- **Problem to work on**
Copy out all lines in the data below containing the string "scene".

- **Data lines**

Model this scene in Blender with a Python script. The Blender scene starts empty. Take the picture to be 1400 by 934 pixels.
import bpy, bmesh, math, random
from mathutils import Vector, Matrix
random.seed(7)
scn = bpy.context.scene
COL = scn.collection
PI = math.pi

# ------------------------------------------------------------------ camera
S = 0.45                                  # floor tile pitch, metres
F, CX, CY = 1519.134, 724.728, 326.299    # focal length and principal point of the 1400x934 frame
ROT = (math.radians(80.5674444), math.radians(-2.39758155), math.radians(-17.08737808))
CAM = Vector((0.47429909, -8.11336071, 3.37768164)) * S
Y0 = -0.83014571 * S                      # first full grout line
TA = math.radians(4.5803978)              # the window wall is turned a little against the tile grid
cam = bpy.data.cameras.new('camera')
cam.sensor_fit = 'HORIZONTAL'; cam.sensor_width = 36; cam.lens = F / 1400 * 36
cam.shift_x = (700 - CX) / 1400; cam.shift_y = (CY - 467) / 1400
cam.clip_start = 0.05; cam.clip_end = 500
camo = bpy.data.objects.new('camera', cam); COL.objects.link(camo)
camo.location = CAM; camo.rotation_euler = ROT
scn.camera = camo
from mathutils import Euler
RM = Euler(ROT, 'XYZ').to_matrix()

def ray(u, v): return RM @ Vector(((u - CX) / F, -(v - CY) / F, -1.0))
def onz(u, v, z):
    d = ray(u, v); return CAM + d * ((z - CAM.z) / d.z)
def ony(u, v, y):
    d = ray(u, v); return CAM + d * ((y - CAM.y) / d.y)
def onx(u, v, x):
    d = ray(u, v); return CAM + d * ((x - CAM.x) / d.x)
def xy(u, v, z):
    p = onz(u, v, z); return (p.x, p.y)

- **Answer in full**
Model this scene in Blender with a Python script. The Blender scene starts empty. Take the picture to be 1400 by 934 pixels.
scn = bpy.context.scene